The rate constant for forward and backward reactions of hydrolysis of ester are `1.1xx10^(-2)` and `1.5xx10^(-3)` per minute respectively. Equilibrium constant for the reaction is

To find the equilibrium constant for the hydrolysis of an ester, we can use the relationship between the rate constants of the forward and backward reactions.

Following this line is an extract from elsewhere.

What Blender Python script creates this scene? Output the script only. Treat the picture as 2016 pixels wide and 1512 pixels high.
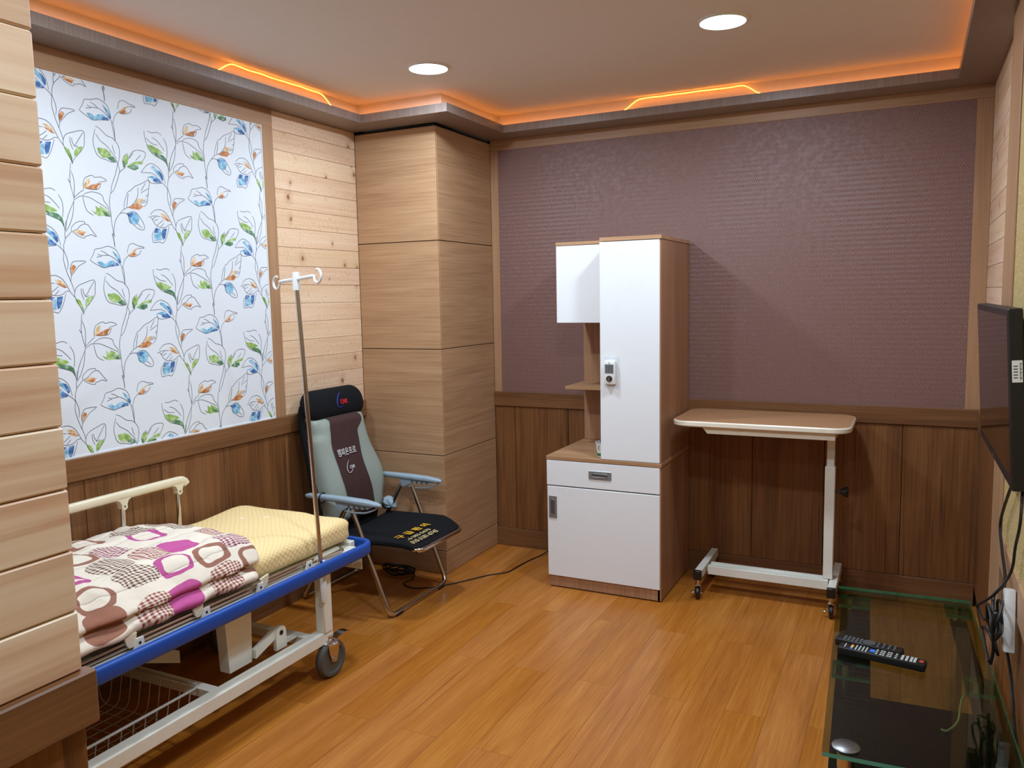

The equilibrium constant (K) is given by the formula: \[ K = \frac{k_f}{k_r} \] where: - \(k_f\) is the rate constant for the forward reaction, - \(k_r\) is the rate constant for the backward reaction. ### Step-by-Step Solution: 1. **Identify the rate constants**: - Given \(k_f = 1.1 \times 10^{-2} \, \text{min}^{-1}\) - Given \(k_r = 1.5 \times 10^{-3} \, \text{min}^{-1}\) 2. **Substitute the values into the equilibrium constant formula**: \[ K = \frac{1.1 \times 10^{-2}}{1.5 \times 10^{-3}} \] 3. **Perform the division**: - First, divide the coefficients: \[ \frac{1.1}{1.5} \approx 0.7333 \] - Next, divide the powers of ten: \[ 10^{-2} \div 10^{-3} = 10^{(-2) - (-3)} = 10^{1} = 10 \] - Combine the results: \[ K \approx 0.7333 \times 10 = 7.333 \] 4. **Round the result**: \[ K \approx 7.33 \] ### Final Answer: The equilibrium constant for the reaction is approximately \(7.33\). ---